R&Q in lock-up deal over Accredited sale; anticipates significant cut in proceeds

R&Q Insurance Holdings has entered into a lock-up agreement with several lending parties for restructuring certain financial debts as it seeks approval for the completion of Accredited’s $465 million sale to Onex. It says that the expected proceeds have been slashed by approximately 61.76% for the lower limit and 47.62% for the upper limit.

In October 2023, R&Q agreed a conditional agreement with funds advised by Onex Corporation to sell 100% of the equity interest in Randall & Quilter America Holding, the holding company of its hybrid fronting business Accredited. 

R&Q has signed a lock-up agreement with the syndicate members of the Main Banking Facility, the syndicate members of the FALLOC, the provider of the SAFER LC, the holders of the senior notes, the provider of the Cayman LC Facility and the Bermuda LC Facility and the majority of the holders of the subordinated notes.

Following the agreement, the parties will now move to the negotiation of the necessary implementation documentation. Completion of the restructuring is subject to the successful finalisation and execution of such documentation.

According to the R&Q board, the lock-up will provide a stable base on which the restructuring can be implemented. The lock-up agreement contains undertakings regarding the restructuring and termination events. It includes the terms on which the locked-up parties will consent to the sale and the use of the proceeds of the sale. It also contains an agreement to not take certain enforcement action under the terms of R&Q’s existing financial instruments to which the locked-up parties are party.

The company also confirmed that it will remain in close dialogue with its lending banks, providers of credit and other financing providers as it seeks to finalise the required documentation.
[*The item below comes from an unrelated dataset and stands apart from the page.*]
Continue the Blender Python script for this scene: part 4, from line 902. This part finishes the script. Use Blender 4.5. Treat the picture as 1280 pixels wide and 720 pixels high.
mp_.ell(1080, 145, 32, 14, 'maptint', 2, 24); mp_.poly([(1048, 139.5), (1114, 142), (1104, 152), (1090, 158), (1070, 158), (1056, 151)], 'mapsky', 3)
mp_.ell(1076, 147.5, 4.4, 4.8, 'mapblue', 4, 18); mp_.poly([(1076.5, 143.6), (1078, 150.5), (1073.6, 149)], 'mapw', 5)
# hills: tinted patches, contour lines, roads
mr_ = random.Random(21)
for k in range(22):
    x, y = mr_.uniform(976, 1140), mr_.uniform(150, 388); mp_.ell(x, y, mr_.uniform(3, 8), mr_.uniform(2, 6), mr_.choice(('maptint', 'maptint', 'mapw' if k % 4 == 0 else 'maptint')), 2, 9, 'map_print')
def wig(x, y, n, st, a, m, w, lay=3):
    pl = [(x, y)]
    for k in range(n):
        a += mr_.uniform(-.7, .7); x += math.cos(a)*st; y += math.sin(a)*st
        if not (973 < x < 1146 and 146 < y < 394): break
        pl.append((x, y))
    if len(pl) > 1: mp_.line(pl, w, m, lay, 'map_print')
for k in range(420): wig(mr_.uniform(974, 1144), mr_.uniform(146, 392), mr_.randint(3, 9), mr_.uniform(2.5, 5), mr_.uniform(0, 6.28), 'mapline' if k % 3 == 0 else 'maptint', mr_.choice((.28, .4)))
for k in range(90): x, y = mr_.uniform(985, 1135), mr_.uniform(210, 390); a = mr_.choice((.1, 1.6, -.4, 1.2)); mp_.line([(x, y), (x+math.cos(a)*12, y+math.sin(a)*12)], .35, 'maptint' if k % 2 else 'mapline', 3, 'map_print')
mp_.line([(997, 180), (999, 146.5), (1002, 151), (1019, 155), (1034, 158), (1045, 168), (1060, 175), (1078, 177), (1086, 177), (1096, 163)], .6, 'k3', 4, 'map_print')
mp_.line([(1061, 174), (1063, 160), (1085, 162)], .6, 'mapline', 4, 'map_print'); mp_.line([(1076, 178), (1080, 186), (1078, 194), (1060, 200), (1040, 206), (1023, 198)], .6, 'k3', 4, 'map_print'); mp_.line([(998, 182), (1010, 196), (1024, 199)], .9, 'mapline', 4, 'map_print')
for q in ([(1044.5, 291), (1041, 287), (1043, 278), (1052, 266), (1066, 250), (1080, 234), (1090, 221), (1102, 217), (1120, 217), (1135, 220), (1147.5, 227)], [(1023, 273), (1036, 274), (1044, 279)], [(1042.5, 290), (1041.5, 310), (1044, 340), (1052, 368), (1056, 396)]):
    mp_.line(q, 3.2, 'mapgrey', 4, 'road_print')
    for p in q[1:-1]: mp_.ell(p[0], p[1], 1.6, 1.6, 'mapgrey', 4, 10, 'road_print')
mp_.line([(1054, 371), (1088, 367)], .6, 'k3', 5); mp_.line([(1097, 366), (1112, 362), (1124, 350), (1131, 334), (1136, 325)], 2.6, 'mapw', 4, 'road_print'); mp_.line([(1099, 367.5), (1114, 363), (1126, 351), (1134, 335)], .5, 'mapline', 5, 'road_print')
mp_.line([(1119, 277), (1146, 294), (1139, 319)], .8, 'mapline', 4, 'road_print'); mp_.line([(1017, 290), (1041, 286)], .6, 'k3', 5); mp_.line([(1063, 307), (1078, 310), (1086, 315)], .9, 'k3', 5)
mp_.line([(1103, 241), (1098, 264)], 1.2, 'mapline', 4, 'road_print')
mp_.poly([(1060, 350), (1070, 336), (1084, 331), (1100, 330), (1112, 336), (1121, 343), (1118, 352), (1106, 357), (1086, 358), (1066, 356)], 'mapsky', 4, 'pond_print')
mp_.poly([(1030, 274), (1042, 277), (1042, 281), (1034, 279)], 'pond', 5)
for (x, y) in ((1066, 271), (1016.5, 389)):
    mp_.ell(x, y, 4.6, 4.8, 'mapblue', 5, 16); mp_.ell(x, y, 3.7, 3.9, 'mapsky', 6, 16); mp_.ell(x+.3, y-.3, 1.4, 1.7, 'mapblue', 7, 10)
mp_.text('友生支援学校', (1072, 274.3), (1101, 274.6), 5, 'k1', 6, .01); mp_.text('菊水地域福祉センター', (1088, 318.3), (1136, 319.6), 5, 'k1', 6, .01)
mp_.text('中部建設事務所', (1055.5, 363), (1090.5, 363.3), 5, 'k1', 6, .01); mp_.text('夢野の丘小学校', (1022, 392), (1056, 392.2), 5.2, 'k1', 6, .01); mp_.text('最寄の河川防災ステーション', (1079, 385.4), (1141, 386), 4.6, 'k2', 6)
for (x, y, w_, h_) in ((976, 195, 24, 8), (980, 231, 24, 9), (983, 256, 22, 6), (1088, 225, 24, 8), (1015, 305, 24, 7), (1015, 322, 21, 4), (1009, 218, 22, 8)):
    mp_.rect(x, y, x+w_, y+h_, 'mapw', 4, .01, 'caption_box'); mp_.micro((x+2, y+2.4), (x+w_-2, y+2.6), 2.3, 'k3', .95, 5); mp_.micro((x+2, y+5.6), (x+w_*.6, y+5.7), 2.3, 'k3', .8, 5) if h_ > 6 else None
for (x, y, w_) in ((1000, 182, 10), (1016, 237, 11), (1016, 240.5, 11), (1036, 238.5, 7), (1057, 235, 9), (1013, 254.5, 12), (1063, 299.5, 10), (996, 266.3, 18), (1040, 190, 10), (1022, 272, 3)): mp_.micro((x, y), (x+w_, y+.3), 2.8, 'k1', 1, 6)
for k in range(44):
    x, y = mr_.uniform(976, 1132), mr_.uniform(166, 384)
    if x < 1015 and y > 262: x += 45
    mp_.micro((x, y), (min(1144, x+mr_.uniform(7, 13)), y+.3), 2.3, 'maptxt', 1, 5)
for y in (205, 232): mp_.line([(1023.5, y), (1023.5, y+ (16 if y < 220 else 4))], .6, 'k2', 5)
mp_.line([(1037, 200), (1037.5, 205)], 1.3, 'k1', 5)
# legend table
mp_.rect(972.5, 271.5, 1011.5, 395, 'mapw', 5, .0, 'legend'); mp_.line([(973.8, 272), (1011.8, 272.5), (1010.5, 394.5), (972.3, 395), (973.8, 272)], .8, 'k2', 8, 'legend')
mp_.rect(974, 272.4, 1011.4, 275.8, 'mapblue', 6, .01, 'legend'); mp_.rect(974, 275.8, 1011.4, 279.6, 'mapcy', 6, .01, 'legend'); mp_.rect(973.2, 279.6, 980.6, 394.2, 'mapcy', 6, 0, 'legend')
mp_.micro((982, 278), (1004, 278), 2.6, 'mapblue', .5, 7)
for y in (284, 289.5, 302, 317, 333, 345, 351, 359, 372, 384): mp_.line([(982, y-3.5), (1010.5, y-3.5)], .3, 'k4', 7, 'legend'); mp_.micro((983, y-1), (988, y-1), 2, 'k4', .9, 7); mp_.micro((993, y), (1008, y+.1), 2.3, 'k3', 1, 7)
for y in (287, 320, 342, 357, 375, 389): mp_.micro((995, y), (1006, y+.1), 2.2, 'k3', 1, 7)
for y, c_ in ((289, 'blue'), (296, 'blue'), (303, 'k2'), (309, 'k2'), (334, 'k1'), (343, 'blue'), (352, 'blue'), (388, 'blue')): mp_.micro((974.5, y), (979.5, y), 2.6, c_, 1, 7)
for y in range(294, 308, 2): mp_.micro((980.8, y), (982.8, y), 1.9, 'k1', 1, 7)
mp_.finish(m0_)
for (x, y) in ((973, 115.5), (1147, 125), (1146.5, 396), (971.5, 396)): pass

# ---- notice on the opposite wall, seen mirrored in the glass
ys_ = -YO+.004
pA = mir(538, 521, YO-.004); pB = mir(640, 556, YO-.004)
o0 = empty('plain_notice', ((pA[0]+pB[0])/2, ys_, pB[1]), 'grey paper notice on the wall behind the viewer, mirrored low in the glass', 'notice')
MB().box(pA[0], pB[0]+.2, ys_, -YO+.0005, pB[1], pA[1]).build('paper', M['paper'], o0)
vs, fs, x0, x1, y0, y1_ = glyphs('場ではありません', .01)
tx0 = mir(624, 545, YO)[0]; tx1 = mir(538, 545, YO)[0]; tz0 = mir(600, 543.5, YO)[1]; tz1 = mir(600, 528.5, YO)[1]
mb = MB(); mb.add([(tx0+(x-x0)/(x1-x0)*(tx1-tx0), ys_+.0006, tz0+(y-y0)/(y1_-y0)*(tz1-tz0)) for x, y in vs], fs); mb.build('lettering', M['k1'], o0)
Additionally, R&Q has secured the necessary approvals from the Malta Financial Services Authority, the Arizona Department of Insurance and the Florida Office of Insurance Regulation and merger clearance from the EU Commission.

The company hopes the remaining required approvals will be received shortly.

R&Q noted that it has engaged in an intensive period of discussion with its lenders and regulators, which has resulted in the company incurring significant additional unexpected costs and expenses (either on its own behalf or on behalf of or due to the requirements of other stakeholders). Moreover, it has been constrained since that time in relation to its ability to consummate external legacy transactions.

As a result of these factors, as well as a degree of general stress to the company's businesses during this period, R&Q said its available net cash proceeds on closing are now expected to be between approximately $65 million and $110 million (previously $170 million and $210 million). 

Following closing of the sale, the board still intends to use the cash proceeds to facilitate a de-leveraging of R&Q while retaining liquidity and working capital for its ongoing commitments.

R&Q currently expects closing of the Sale to occur in Q2 2024.

"The Board continues to work expeditiously towards completion of the Sale and reiterates its belief that a prompt and successful conclusion to the Sale represents the best outcome for all stakeholders. R&Q remains in communication with Onex regarding progress of the Sale and Onex continues to work with R&Q to support and advance towards completion of the Sale," the company stated.

In the meantime, the board believes the legacy plan outlined in December remains achievable, although acknowledges that it may now take longer to fully implement the plan. 

"The Board of R&Q continues to evaluate any and all options to realise value from its legacy insurance business for the benefit of all its stakeholders, including its shareholders, whether that be through the ongoing trading of that business or through alternative strategic options," it added.